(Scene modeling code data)
+++++

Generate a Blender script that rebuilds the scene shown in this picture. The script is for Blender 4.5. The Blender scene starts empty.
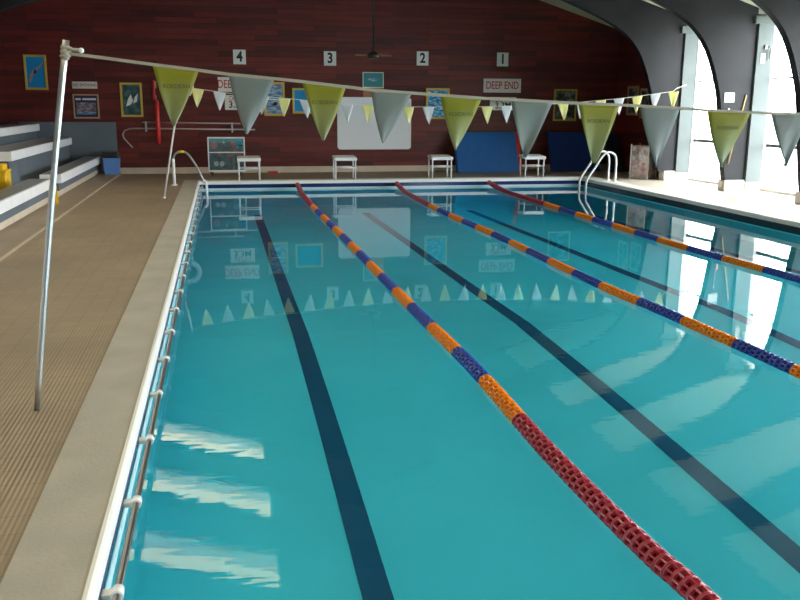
import bpy, bmesh, math, random
from mathutils import Vector, Matrix, noise
random.seed(7)
PI = math.pi
sc = bpy.context.scene
COL = sc.collection

# ------------------------------------------------------------------ materials
def nodes(m):
    m.use_nodes = True
    nt = m.node_tree
    for n in list(nt.nodes): nt.nodes.remove(n)
    return nt, nt.nodes, nt.links

def mat(name, col, rough=0.5, metal=0.0, spec=0.5, noise_s=0, noise_a=0.0, bump=0.0, bump_s=40, coat=0.0, trans=0.0):
    m = bpy.data.materials.new(name); nt, N, L = nodes(m)
    o = N.new('ShaderNodeOutputMaterial'); p = N.new('ShaderNodeBsdfPrincipled')
    L.new(p.outputs[0], o.inputs[0])
    p.inputs['Base Color'].default_value = (*col, 1); p.inputs['Roughness'].default_value = rough
    p.inputs['Metallic'].default_value = metal; p.inputs['Specular IOR Level'].default_value = spec
    p.inputs['Coat Weight'].default_value = coat
    tc = N.new('ShaderNodeTexCoord')
    if noise_s:
        n = N.new('ShaderNodeTexNoise'); n.inputs['Scale'].default_value = noise_s; n.inputs['Detail'].default_value = 5
        L.new(tc.outputs['Object'], n.inputs[0])
        r = N.new('ShaderNodeValToRGB')
        a = 1 - noise_a; b = 1 + noise_a
        r.color_ramp.elements[0].position = .3; r.color_ramp.elements[1].position = .7
        r.color_ramp.elements[0].color = (col[0]*a, col[1]*a, col[2]*a, 1)
        r.color_ramp.elements[1].color = (min(1, col[0]*b), min(1, col[1]*b), min(1, col[2]*b), 1)
        L.new(n.outputs[0], r.inputs[0]); L.new(r.outputs[0], p.inputs['Base Color'])
    if bump:
        n = N.new('ShaderNodeTexNoise'); n.inputs['Scale'].default_value = bump_s; n.inputs['Detail'].default_value = 4
        L.new(tc.outputs['Object'], n.inputs[0])
        b = N.new('ShaderNodeBump'); b.inputs['Strength'].default_value = bump; b.inputs['Distance'].default_value = .01
        L.new(n.outputs[0], b.inputs['Height']); L.new(b.outputs[0], p.inputs['Normal'])
    return m

def srgb(r, g, b):
    f = lambda c: (c/255/12.92) if c/255 <= .04045 else ((c/255+.055)/1.055)**2.4
    return (f(r), f(g), f(b))

M = {}
M['white'] = mat('white_paint', (.78, .78, .76), .35)
M['white_metal'] = mat('white_coated_steel', (.80, .80, .80), .25)
M['chrome'] = mat('brushed_steel', (.60, .61, .63), .34, .9)
M['rail_steel'] = mat('worn_rail_steel', (.26, .245, .23), .28, .9)
M['dull_steel'] = mat('dull_steel', (.45, .46, .47), .35, .85)
M['cream'] = mat('cream_tile', (.62, .52, .41), .45, noise_s=4, noise_a=.08)
M['concrete'] = mat('coping_stone', (.45, .42, .37), .7, noise_s=3.0, noise_a=.10, bump=.15, bump_s=60)
M['nosing'] = mat('white_nosing', (.85, .85, .83), .3)
M['grey_paint'] = mat('slate_grey_paint', (.115, .145, .175), .55, noise_s=2, noise_a=.12)
M['seat_white'] = mat('pale_seat_board', (.84, .85, .87), .35, noise_s=6, noise_a=.05)
M['seat_top'] = mat('worn_seat_top', (.17, .17, .175), .3, noise_s=9, noise_a=.25)
M['arch'] = mat('charcoal_arch_paint', (.012, .0125, .015), .42, spec=.22, noise_s=2.2, noise_a=.35, bump=.12, bump_s=9)
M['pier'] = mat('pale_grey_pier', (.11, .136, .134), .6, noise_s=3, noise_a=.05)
M['plinth'] = mat('plinth_white', (.72, .70, .64), .6, noise_s=6, noise_a=.15)
M['roof_cream'] = mat('cream_roof_panel', (.62, .64, .45), .7)
M['roof_dark'] = mat('dark_roof_boarding', (.05, .042, .04), .7, noise_s=4, noise_a=.2)
M['navy_tile'] = mat('navy_tile', (.012, .035, .14), .2)
M['deep_tile'] = mat('dark_teal_tile', (.008, .035, .06), .2)
M['white_tile'] = mat('white_tile', (.62, .78, .84), .2)
M['black'] = mat('black_plastic', (.012, .012, .014), .4)
M['blue_mat'] = mat('blue_vinyl', (.008, .12, .40), .5, noise_s=5, noise_a=.08)
M['navy_mat'] = mat('navy_vinyl', (.012, .05, .26), .55, noise_s=5, noise_a=.12)
M['dark_mat'] = mat('dark_navy_vinyl', (.012, .03, .07), .6)
M['red'] = mat('red_plastic', (.62, .015, .02), .35)
M['yellow'] = mat('yellow_plastic', (.80, .50, .01), .4)
M['gold'] = mat('gold_frame', (.62, .42, .06), .45)
M['wood_frame'] = mat('light_wood_frame', (.50, .32, .16), .5)
M['navy_mount'] = mat('navy_mount', (.02, .025, .10), .5)
M['sign'] = mat('cream_sign', (.78, .75, .69), .5)
M['sign_white'] = mat('white_sign', (.80, .82, .80), .5)
M['board'] = mat('whiteboard', (.82, .84, .88), .45)
M['ink'] = mat('black_ink', (.01, .01, .01), .6)
M['red_ink'] = mat('red_ink', (.50, .02, .05), .6)
M['olive_ink'] = mat('olive_ink', (.12, .13, .04), .7)
M['tape'] = mat('cream_webbing', (.40, .36, .28), .7)
M['rope_white'] = mat('white_cord', (.72, .72, .68), .7)
M['bin_blue'] = mat('blue_bin_plastic', (.10, .24, .58), .45)
M['brown_card'] = mat('brown_board', (.35, .17, .08), .7)
M['teal_pic'] = mat('teal_picture', (.03, .25, .27), .5)
M['blue_pic'] = mat('bright_blue_picture', (.01, .26, .58), .4)
M['pink'] = mat('pink_plastic', (.70, .25, .26), .5)
M['skin_tone'] = mat('orange_pink_print', (.55, .22, .15), .5)
M['pole_pink'] = mat('pinkish_aluminium', (.42, .33, .31), .4, .3)
M['bamboo'] = mat('wooden_pole', (.52, .38, .17), .5)
M['fan_wood'] = mat('fan_blade_wood', (.30, .12, .05), .5)
M['ext'] = mat('pale_paving', (.62, .63, .62), .8, noise_s=2, noise_a=.1)
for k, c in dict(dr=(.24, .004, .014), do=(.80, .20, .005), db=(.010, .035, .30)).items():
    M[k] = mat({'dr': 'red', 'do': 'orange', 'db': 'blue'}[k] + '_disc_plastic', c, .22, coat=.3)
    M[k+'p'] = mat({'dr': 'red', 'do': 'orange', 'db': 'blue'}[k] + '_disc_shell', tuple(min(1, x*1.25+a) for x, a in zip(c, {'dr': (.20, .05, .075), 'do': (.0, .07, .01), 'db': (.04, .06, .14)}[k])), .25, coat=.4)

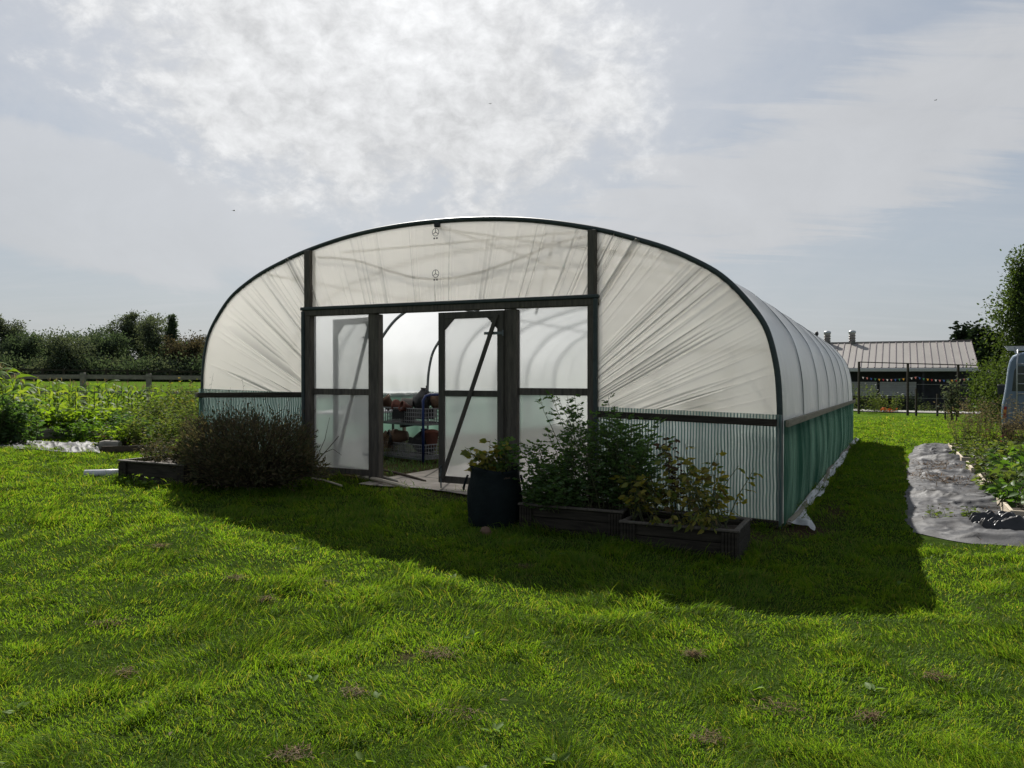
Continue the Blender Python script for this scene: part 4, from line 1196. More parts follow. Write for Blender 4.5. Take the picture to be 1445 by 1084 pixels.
for lab, r0, v0, lean in (('left green cloth scrap hanging behind the fixed panel', -5.83, .52, .10), ('right green cloth scrap hanging behind the fixed panel', -5.50, .40, .02)):
    x, y = W(r0, v0)
    o = MB().add([(-.085, 0, 1.32), (.085, 0, 1.32), (.085 + lean, .005, .98), (.0 + lean, .005, .93), (-.085, .008, 0.99 + .12), (-.085, -.006, 1.32), (.085, -.006, 1.32), (.085 + lean, -.001, .98), (.0 + lean, -.001, .93), (-.085, .002, 1.11)],
                 [(0, 1, 2, 3, 4), (9, 8, 7, 6, 5), (0, 5, 6, 1), (1, 6, 7, 2), (2, 7, 8, 3), (3, 8, 9, 4), (4, 9, 5, 0)]).build('cloth', M['green_cloth'])
    o.location = (x, y, 0); o.rotation_euler = (0, 0, -YAW); tag(o, lab, 'cloth')
n = 2600
r_ = -8.2 + 2.9 * NR.random(n); v_ = .4 + 5 * NR.random(n)
xx = CX + r_ * RD[0] + v_ * VD[0]; yy = CY + r_ * RD[1] + v_ * VD[1]
o = strips('tunnel_weeds', np.stack([xx, yy, g(xx, yy)], 1), np.stack([NR.normal(size=n) * .6, NR.normal(size=n) * .6, np.ones(n)], 1), .06 + .1 * NR.random(n), np.full(n, .012), .8, M['tomato'], segs=2)
tag(o, 'patchy weeds growing on the floor inside the tunnel', 'weeds', kind='stuff')

# ------------------------------------------------------------------ right: weed membrane and vegetable beds
def membrane_mat():
    m, nt, out = mat('weed_membrane')
    v = objco(nt); f = noise(nt, v, 2.2, 6, .65); f2 = noise(nt, v, 34, 3, .7); f3 = noise(nt, v, .9, 3)
    c = ramp(nt, f, [(.25, (.020, .017, .015)), (.5, (.036, .036, .039)), (.75, (.056, .056, .060))])
    bp = nd(nt, 'ShaderNodeBump', {'Strength': .25, 'Distance': .01, 'Height': f2})
    rr = nd(nt, 'ShaderNodeMapRange', {'Value': f, 'From Min': .3, 'From Max': .7, 'To Min': .75, 'To Max': .58})
    b = nd(nt, 'ShaderNodeBsdfPrincipled', {'Base Color': c, 'Roughness': rr.outputs[0], 'Specular IOR Level': .3, 'Normal': bp.outputs[0]})
    nt.links.new(b.outputs[0], out.inputs[0]); return m
M['membrane'] = membrane_mat()
nv, nr = 520, 200
vv = np.linspace(-.1, 13.7, nv)
edge_v = np.array([p[1] for p in MEMBRANE[:11]]); edge_r = np.array([p[0] for p in MEMBRANE[:11]])
er = np.interp(vv, edge_v, edge_r) + .05 * (vnoise(vv * 5.3, vv * 0 + 3) - .5)
er = np.where(vv < .35, er + (.35 - vv) * .9, er)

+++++

[Exercise]
Of the lines above, quote exactly those from the one with "for k, c in" through the one with "tag(o, 'patchy weeds", ends included; pictures stay out.

[Solution below]
for k, c in dict(dr=(.24, .004, .014), do=(.80, .20, .005), db=(.010, .035, .30)).items():
    M[k] = mat({'dr': 'red', 'do': 'orange', 'db': 'blue'}[k] + '_disc_plastic', c, .22, coat=.3)
    M[k+'p'] = mat({'dr': 'red', 'do': 'orange', 'db': 'blue'}[k] + '_disc_shell', tuple(min(1, x*1.25+a) for x, a in zip(c, {'dr': (.20, .05, .075), 'do': (.0, .07, .01), 'db': (.04, .06, .14)}[k])), .25, coat=.4)

Continue the Blender Python script for this scene: part 4, from line 1196. More parts follow. Write for Blender 4.5. Take the picture to be 1445 by 1084 pixels.
for lab, r0, v0, lean in (('left green cloth scrap hanging behind the fixed panel', -5.83, .52, .10), ('right green cloth scrap hanging behind the fixed panel', -5.50, .40, .02)):
    x, y = W(r0, v0)
    o = MB().add([(-.085, 0, 1.32), (.085, 0, 1.32), (.085 + lean, .005, .98), (.0 + lean, .005, .93), (-.085, .008, 0.99 + .12), (-.085, -.006, 1.32), (.085, -.006, 1.32), (.085 + lean, -.001, .98), (.0 + lean, -.001, .93), (-.085, .002, 1.11)],
                 [(0, 1, 2, 3, 4), (9, 8, 7, 6, 5), (0, 5, 6, 1), (1, 6, 7, 2), (2, 7, 8, 3), (3, 8, 9, 4), (4, 9, 5, 0)]).build('cloth', M['green_cloth'])
    o.location = (x, y, 0); o.rotation_euler = (0, 0, -YAW); tag(o, lab, 'cloth')
n = 2600
r_ = -8.2 + 2.9 * NR.random(n); v_ = .4 + 5 * NR.random(n)
xx = CX + r_ * RD[0] + v_ * VD[0]; yy = CY + r_ * RD[1] + v_ * VD[1]
o = strips('tunnel_weeds', np.stack([xx, yy, g(xx, yy)], 1), np.stack([NR.normal(size=n) * .6, NR.normal(size=n) * .6, np.ones(n)], 1), .06 + .1 * NR.random(n), np.full(n, .012), .8, M['tomato'], segs=2)
tag(o, 'patchy weeds growing on the floor inside the tunnel', 'weeds', kind='stuff')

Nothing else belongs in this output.